━━━━━ Available data
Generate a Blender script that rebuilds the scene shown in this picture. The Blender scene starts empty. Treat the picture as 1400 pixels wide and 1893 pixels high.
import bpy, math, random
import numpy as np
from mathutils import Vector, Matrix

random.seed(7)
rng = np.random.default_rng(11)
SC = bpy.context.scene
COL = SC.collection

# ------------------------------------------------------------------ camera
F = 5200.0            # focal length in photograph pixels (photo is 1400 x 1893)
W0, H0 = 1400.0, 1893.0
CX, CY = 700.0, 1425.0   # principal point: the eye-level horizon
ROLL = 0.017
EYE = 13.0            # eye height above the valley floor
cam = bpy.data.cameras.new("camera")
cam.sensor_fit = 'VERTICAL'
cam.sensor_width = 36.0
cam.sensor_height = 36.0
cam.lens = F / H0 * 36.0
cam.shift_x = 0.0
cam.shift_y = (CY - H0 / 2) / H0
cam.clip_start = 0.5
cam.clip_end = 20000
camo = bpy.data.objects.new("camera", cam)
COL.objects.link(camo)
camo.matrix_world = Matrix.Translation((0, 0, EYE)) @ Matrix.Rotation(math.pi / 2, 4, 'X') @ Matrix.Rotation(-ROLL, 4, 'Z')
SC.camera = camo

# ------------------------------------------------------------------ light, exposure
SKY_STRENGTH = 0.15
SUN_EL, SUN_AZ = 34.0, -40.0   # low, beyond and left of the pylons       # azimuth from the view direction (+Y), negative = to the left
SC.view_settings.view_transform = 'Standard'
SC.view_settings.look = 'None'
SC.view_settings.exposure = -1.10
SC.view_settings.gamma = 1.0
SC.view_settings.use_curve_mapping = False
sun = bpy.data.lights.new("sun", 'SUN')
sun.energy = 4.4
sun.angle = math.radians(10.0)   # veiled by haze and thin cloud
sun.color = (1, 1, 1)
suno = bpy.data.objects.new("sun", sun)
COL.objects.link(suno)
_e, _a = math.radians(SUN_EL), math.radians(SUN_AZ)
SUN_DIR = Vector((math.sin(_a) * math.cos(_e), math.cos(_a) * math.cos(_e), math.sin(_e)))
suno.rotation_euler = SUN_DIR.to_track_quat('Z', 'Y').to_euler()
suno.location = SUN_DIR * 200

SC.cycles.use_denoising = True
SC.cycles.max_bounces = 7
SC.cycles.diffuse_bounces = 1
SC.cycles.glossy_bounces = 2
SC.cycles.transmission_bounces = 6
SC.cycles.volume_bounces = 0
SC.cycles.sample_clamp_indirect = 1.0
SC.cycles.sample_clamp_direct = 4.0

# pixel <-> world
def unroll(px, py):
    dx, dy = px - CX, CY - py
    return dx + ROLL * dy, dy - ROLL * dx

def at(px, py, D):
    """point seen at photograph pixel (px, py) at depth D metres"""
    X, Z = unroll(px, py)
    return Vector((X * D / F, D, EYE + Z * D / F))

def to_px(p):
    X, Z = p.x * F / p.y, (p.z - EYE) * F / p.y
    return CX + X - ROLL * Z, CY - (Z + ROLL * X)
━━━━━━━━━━
━━━━━ Available data
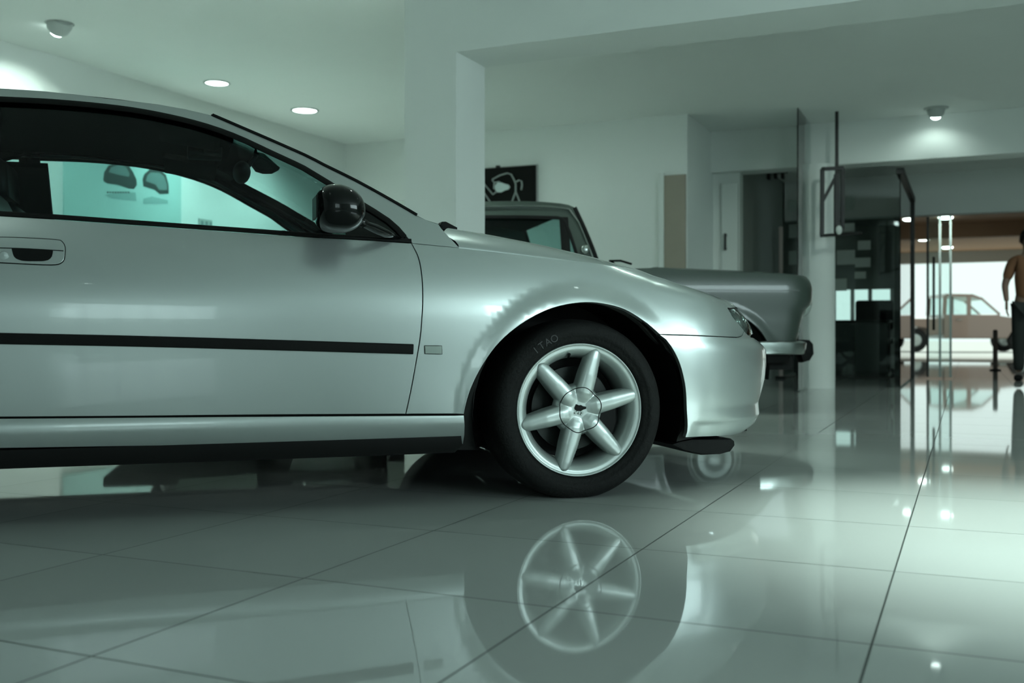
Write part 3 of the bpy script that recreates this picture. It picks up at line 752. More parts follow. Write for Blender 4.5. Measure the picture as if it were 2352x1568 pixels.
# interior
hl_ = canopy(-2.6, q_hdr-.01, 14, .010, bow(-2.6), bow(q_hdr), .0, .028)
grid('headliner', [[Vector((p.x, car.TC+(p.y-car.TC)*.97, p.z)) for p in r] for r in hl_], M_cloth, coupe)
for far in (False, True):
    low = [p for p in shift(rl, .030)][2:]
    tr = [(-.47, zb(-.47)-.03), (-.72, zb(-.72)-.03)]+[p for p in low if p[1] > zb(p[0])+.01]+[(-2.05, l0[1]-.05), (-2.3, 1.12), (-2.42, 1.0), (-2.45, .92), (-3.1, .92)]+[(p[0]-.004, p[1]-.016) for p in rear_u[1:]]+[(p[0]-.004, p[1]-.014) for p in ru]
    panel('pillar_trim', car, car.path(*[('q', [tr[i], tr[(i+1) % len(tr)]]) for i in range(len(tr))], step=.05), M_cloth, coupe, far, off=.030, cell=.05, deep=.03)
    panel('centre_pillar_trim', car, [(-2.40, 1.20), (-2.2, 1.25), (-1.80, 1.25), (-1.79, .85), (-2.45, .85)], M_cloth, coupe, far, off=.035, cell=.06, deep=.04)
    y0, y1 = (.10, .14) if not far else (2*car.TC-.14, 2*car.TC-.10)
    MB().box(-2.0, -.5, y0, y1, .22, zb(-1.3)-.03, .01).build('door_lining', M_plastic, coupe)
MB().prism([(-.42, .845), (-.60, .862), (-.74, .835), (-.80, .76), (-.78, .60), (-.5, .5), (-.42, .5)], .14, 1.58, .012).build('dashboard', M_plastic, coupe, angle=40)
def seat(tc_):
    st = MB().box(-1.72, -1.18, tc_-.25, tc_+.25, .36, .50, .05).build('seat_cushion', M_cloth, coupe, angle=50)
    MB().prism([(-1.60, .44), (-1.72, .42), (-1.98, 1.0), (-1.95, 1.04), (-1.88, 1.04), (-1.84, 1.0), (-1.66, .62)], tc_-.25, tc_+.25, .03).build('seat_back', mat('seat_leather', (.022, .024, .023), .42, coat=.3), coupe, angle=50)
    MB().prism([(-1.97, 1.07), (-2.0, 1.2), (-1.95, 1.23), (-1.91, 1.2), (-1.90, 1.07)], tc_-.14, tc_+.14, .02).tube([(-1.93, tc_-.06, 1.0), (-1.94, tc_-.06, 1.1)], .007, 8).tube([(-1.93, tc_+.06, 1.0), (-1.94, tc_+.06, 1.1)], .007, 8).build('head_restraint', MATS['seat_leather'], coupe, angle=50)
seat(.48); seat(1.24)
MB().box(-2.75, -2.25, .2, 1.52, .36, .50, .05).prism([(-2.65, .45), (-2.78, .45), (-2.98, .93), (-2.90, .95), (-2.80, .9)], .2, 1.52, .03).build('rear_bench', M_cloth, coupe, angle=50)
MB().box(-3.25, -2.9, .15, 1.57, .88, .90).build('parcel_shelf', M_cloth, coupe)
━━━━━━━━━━
# [Exercise task]
Can you repeat, word for word, every line above from the one containing "Generate a Blender" down to the one containing "COL = SC.collection", including both?

# [Task result]
Generate a Blender script that rebuilds the scene shown in this picture. The Blender scene starts empty. Treat the picture as 1400 pixels wide and 1893 pixels high.
import bpy, math, random
import numpy as np
from mathutils import Vector, Matrix

random.seed(7)
rng = np.random.default_rng(11)
SC = bpy.context.scene
COL = SC.collection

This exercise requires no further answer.